Well, we seem to have averted yet another government shutdown. Congress has passed, and Obama has signed, a 1.1 trillion-dollar bill that will keep the government operating through September of 2015. (It isn’t a budget bill, however; the last time Congress passed an actual budget, rather than an “omnibus spending bill” was 1997.)
Several members of Congress have lauded the measure as reassuring evidence that partisans can, indeed, work together. Others have pointed out that when you are distributing goodies desired by those partisans—when your legislation is a “Christmas Tree” with “ornaments” benefitting lawmakers and special interests—co-operation is easier to achieve.
What are those Christmas “goodies”? Who will benefit from them and who will pay for them?

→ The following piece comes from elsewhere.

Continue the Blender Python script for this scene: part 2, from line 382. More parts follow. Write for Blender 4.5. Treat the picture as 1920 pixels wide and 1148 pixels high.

Elizabeth Warren has pointed out that the measure contains multiple Wall Street giveaways (not to mention repealing part of the Dodd-Frank financial reform bill), but cuts over $300 million from the Pell Grant program.
Merry Christmas! Bankers win, students lose.
The giveaways to Wall Street, including the measures that once again open the door to the trading practices that triggered the Great Recession, have been the subject of a great deal of public debate. Other “gifts” have flown under the radar. Democratic Congressman Jared Polis of Colorado recently highlighted one of those.
Pointing to research done by the government watchdog group, “Represent US,” Polis noted that the bill allocates up to $1,000 per month to subsidize Congress members’ cars. At the same time, the bill authorized the reduction of benefits being paid to retirees by struggling multi-employer pension plans.
Merry Christmas! Car subsidies for Congress, coal for pensioners.
There was more, of course—much more. Defense lobbyists scored a big win, with a provision to pay $479 million for warplanes the Pentagon did not ask for. Gotta keep those defense contractors in business, you know.
Too bad ordinary Americans didn’t have the benefit of those defense industry lobbyists. Generosity to the well connected didn’t extend to the millions of low-wage Americans who are still struggling in the wake of the recession. Among other things, the bill cuts $93 Million from the Women, Infants and Children (WIC) Nutrition Program. It cuts $300 million from supportive housing programs serving the homeless. Section 8 housing vouchers were funded at a level half a billion dollars below Administration requests.
And of course, there were lots of those last-minute “special” provisions so beloved by our lawmakers. The bill overrules the 70% of Washington, D.C. residents who recently voted to reform D.C. marijuana laws, puts taxpayers back on the hook for big bank bailouts by repealing laws that were put in place after the 2008 financial collapse, and gives billionaires the right to donate up to 1.5 Million to political parties of their choice. (That’s ten times the current limit, if you’re counting.)
And a cautionary note: if you’re on the road in 2015, look out for big trucks. Negotiators tucked a policy rider into the bill that suspends regulations that set maximum time periods behind the wheel, after which professional truckers had to stop and sleep.
This Christmas, We the People evidently get to choose between the rock of gridlock and the Deep Blue Sea of venal “bipartisanship.”
It’s a sea on which only those who have yachts can sail.